さらに上流へ移動しながら登れる場所を探している。
だが、なかなか見つけられないまま、既に隧道の西口擬定エリアを通り過ぎてしまった。
一度登高に失敗した後、左岸の地形はさらに険悪なものとなり、とても登れなかった。
チェンジ後の画像がその険悪な地形の一例である。
予想では、河床から30mよりもっと上を、隧道を潜った軌道が横断しているはずだが、登って確かめに行ける場所がなかなかなくてもどかしい。
しかも、雨がいよいよ本降りになって雨粒が大きくなり、さっきまでは乾いていた河原の石が一気に濡らされてしまった。
おかげで沢装備ではない私は河床を歩きづらくなった。歩けないわけではないが、滑りやすくてペースが稼げない。
もう最終盤だと思っているが、いろいろと条件が悪化してきている。
13:55
最終的には、軌道跡から河床へ下りた地点から300mほど上流へ移動したところ(前の写真の一番奥辺り)で、ようやく見える限りずっと上まで登れそうな傾斜が続く岸を見つけた。
ここから軌道跡への復帰を目指すことにする。
結果的にはこれが本日最大の迂回となった。それだけ地形が悪かった。
登高開始!
13:57
順調に河床から20mほど登って、さらに上を見ている。
ここでようやく軌道跡のラインを見つけた。
上と下に2本のそれらしいラインが見えたのだが、正解は上だった。(下のは自然の地形)
すなわち、この場所の軌道跡は、河床から40m以上も高い所へ達していた。
大抵の林鉄は、川を遡って終点に近づくと、次第に増強される河川勾配に負けて河床へ近づいていくが、どうもこの林鉄はそういう傾向にない。
最初から30mくらいの比高をずっと維持していたが、ヒジ曲リ沢を契機にして、さらにその比高を上げた感があった。
もっとも、軌道の側の積極的な上昇志向というわけではなく、白砂川の河川勾配がなかなか軌道を追い上げるほど増加しない中で、軌道の側は常に一定の片勾配を欲したという理由からかもしれないが。
あと少し!!
ようやく軌道跡へ復帰出来る。
雨で林床も濡れ始めており、斜面を登るのにまた時間を食ったが、なんとかここまで来た。

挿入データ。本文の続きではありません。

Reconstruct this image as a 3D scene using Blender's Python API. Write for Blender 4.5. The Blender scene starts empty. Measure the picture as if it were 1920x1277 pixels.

一時はこのまま軌道跡へ戻れないのではないかとも恐れたが、ゴールである白砂川大橋まで残り500mほどの位置でやっと復帰だ。
探索のゴールは、やはり軌道跡を辿って達したい。
14:04 《現在地》
約1時間ぶりとなる軌道跡との再会。
距離だけでなく時間的にも本日最大の迂回となった。
(軌道跡から外れて探索した部分のレポートは、もっと省略して欲しいという意見もあるかも知れない。実際、書いていても成果の少ない部分は結構辛いのだが(←重要な事実)、今回は探索のリアルを伝えるため、分量多めに入れました。)
当初の予想を越えて厳しい地形だった。
そして、そんな厳しい地形のただ中に、見つけた隧道を1本、置き去りにしてきてしまった!
この写真の方向へ進めばゴールはもう間近だと思われるが、引き返して、残してきたものを取りに戻りたい!
というわけで、今度はこの軌道跡を逆走して、下から見上げた【こんなところ】の上にあると想定される「隧道6」の西口を探しに行きたいと思う。
……もうこの最初の眺めからして、嫌な予感がプンプンするんだが……。
予感なんて蹴散らしてさ、頼むよ! 探索のクライマックスを素敵な成果で盛り上げて!